* Recorded data
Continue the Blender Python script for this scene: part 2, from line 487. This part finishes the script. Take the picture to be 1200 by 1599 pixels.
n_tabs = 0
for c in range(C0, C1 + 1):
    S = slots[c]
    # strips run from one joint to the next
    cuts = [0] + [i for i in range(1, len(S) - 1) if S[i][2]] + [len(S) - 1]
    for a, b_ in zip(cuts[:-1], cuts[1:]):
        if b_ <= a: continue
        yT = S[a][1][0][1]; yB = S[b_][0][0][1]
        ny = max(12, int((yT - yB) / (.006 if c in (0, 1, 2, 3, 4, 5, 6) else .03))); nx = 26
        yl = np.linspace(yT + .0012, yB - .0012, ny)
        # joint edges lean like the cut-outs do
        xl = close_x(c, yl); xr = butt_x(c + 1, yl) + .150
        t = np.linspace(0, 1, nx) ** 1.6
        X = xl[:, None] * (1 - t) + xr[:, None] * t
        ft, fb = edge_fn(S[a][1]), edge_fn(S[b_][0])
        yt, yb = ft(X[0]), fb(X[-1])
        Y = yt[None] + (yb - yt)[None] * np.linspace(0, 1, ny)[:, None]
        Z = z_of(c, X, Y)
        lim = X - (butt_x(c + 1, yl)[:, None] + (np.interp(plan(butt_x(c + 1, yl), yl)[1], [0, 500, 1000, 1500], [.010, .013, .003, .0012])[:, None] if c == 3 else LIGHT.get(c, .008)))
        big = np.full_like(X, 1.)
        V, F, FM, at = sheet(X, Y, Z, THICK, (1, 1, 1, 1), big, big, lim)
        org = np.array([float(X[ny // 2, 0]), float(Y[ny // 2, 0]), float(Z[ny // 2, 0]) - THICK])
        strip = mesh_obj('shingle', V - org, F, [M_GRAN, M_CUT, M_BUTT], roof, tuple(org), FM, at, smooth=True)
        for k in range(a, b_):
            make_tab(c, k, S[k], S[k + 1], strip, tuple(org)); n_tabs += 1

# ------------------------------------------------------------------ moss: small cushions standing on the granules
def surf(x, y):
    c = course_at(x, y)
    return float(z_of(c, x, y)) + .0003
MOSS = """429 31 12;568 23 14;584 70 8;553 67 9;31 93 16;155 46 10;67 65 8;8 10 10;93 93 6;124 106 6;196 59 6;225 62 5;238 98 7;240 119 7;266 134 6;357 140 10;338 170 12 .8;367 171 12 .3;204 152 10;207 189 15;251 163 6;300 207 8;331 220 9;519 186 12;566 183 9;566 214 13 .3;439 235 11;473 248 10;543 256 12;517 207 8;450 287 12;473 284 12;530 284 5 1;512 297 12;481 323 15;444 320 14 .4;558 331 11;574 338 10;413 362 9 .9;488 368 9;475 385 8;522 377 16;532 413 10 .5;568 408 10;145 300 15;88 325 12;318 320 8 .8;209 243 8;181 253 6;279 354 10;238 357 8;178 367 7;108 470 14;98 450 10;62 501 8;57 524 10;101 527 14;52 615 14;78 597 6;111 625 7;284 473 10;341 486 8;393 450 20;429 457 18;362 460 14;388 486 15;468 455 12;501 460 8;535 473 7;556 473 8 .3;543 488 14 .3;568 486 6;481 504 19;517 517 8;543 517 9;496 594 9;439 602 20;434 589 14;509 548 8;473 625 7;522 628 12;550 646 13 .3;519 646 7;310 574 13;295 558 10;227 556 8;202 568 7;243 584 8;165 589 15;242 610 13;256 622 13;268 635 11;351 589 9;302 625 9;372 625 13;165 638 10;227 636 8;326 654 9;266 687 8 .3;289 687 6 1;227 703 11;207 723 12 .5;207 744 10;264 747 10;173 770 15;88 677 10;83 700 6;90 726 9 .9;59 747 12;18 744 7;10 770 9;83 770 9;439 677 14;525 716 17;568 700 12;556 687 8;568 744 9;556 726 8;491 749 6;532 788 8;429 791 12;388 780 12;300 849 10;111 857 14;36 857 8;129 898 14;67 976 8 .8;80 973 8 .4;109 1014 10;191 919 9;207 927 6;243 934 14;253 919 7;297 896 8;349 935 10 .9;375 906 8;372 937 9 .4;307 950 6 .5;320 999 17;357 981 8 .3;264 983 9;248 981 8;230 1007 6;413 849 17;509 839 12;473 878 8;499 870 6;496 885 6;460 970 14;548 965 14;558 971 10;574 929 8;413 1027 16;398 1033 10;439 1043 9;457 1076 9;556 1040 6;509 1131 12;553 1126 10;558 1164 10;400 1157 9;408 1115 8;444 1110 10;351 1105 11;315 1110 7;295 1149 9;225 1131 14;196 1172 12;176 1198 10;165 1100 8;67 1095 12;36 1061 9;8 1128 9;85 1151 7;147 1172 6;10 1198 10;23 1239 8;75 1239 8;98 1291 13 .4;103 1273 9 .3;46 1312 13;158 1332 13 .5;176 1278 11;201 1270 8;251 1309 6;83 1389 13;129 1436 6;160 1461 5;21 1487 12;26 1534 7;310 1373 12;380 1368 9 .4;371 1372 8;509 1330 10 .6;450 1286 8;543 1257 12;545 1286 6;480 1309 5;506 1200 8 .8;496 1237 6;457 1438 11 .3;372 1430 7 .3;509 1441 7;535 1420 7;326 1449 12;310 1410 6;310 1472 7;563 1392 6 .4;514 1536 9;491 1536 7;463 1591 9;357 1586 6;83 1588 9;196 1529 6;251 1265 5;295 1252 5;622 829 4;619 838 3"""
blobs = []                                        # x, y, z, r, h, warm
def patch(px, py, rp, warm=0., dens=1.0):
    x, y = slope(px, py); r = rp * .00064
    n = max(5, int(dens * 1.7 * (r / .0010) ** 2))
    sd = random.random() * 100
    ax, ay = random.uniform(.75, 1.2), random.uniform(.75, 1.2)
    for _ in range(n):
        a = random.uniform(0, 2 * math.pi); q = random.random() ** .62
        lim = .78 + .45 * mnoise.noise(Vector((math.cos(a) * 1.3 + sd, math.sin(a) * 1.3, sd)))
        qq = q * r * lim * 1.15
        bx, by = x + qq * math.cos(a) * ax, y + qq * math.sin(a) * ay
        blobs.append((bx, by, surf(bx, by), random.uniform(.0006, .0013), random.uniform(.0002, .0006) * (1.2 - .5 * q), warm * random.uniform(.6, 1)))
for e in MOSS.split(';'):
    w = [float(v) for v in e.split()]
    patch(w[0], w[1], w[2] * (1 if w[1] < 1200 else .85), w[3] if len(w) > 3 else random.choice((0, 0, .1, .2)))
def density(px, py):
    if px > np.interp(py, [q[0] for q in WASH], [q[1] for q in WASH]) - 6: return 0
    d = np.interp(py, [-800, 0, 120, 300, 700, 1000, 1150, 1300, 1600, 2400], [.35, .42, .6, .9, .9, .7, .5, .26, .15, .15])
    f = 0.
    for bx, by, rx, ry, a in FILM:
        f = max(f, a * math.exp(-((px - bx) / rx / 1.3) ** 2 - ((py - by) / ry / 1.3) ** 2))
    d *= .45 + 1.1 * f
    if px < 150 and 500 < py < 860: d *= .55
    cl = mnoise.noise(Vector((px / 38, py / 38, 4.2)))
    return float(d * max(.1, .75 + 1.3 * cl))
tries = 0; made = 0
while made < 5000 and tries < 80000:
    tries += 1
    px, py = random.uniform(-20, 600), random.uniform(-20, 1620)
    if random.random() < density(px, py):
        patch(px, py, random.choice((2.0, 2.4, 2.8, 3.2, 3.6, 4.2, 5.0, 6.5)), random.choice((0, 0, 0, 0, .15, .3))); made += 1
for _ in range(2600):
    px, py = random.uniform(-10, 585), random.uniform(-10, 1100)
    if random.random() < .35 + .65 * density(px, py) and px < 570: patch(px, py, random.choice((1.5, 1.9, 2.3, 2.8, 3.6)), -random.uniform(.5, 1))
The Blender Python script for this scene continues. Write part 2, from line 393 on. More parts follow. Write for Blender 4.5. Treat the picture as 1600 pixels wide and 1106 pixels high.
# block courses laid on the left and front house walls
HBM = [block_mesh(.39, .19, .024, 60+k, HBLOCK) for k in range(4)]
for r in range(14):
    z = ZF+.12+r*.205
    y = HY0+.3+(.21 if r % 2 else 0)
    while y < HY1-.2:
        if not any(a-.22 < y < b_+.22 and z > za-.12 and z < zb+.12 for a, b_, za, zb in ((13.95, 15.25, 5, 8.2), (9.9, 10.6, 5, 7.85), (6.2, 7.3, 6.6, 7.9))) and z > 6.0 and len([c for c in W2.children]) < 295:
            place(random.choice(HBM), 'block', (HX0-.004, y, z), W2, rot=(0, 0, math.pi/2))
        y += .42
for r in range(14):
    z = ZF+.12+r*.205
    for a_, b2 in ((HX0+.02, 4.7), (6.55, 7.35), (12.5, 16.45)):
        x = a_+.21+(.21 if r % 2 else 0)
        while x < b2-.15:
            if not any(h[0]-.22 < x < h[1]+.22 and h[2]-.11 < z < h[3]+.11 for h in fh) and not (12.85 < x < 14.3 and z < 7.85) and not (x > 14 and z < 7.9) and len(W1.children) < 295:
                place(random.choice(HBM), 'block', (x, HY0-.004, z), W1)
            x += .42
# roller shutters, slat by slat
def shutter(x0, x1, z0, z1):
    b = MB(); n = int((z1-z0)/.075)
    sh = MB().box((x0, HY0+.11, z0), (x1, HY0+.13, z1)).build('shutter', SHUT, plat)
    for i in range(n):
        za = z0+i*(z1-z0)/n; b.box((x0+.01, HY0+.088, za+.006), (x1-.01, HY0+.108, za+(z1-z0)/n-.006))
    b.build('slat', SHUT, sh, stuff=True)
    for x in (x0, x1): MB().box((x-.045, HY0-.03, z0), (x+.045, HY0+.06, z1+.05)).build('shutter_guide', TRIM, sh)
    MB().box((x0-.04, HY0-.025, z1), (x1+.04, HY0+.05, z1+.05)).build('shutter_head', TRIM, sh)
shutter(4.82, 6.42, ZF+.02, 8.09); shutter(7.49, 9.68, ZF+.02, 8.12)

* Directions
Each line above that includes "Python" counts once; state the total and nothing more.

* Task result
2